Está lá um matarracho que toca concertina, figura que se caracteriza pelos olhos esbugalhados, há figuras zoomórficas e um diabo fotógrafo. Há ainda uma peça, de Sérgio Amaral, o Espírito da Floresta, que foi concebida exclusivamente para Cristóvam Dias, que é também o primeiro trabalho do artista em que introduz cor.
A exposição, à imagem do que aconteceu no ano passado, na primeira vez que se realizou, visa ainda prestar tributo à tradicional e centenária Feira da Louça, onde, de acordo com a autarquia, marcaram presença vários artesãos representados na colecção de Cristóvam Dias, como Manuel Macedo e Rosa Ramalho.
Mais de dois séculos de tradição da Feira das Louças
Contemporânea de Rosa Ramalho foi Maria Esteves, de Galegos, freguesia de Barcelos, até há bem pouco tempo a mais antiga louceira da Feira das Louças de Matosinhos. Durante mais de 50 anos consecutivos foi presença assídua da feira que este ano se realiza até 21 de Junho. Começou “de pequena” a moldar o barro e passou a arte a alguns dos 9 filhos.

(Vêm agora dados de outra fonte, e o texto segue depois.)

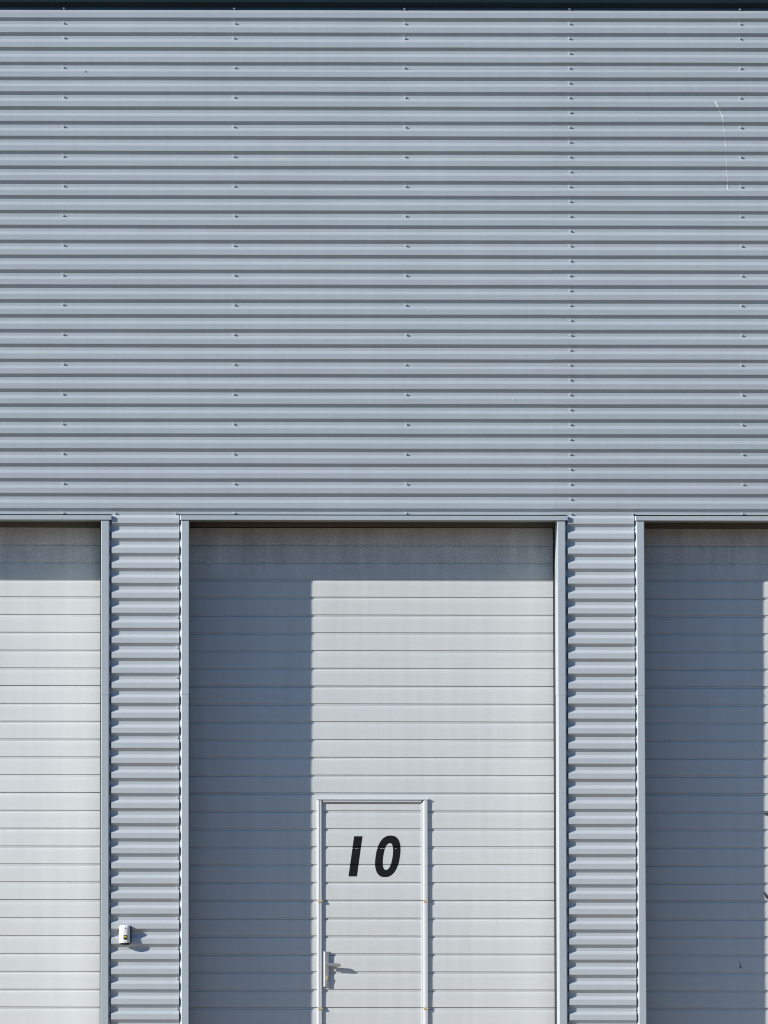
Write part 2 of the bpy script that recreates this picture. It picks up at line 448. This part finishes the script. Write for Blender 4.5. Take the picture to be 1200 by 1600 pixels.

Maria dos Anjos, 63 anos, é filha de Maria Esteves e está na feira que se realiza todos os anos em torno da praça Guilhermina Suggia, Matosinhos, por altura das festas do padroeiro da cidade. A primeira vez que rumou à feira que se destaca pela venda de louça e peças de decoração de barro “tinha 15 dias”. Nova demais para se recordar, contou-lhe a mãe que até aos 100 anos, um ano antes de falecer, há cerca de 4, ainda “fazia a feira”. “Nesse ano a minha mãe estava cá (na feira) e no dia do aniversário ainda demos um salto a Barcelos para festejar. Depois ainda voltamos”, recorda.
Da mãe herdou a habilidade para moldar o barro com as mãos e a “paciência” para estar à frente da banca das feiras que faz um pouco por todo o norte do país. Trabalhos que destaca, da sua autoria, são as figuras dos cabeçudos e o do Zé Povinho. Estão lá à venda entre as imagens que são compradas para as cascatas de São João e das miniaturas que representam uma banda filarmónica. Estas figuras já são feitas de outra forma. São o resultado de um molde que confere a todas as figuras a mesma forma. Já nos cabeçudos não há peças iguais. São trabalhos que demoram muito tempo a fazer: “Não compensa. São muitas horas de trabalho”, diz. Agora só em Janeiro é que tira um tempo para se dedicar à manufactura das peças. O resto dos meses passa-os em feiras.
A Feira das Louças decorre na mesma altura da romaria do Senhor de Matosinhos. De acordo com a autarquia, terá mais do que dois séculos, embora seja difícil de assinalar uma data exacta. No livro Memória e Coração da Feira de Louça, de Hélder Pacheco, editado em 1994, há referências a jornais da época com relatos da feira que remontam ao início do século XIX, o que, segundo o autor indica que o início da mesma aponte para uma data anterior.
Ano após ano, praticamente desde que nasceu, Maria dos Anjos volta a Matosinhos para montar a banca junto das cerca de duas dezenas que lá estão. Apesar de vender peças de autor são as louças que “têm mais saída”. “Hoje não há tanta gente interessada”, diz. Seguro é querer continuar a trabalhar com as mãos e passar a sabedoria para a próxima geração: “Deposito a esperança no meu filho mais novo que também se dedicou ao barro”.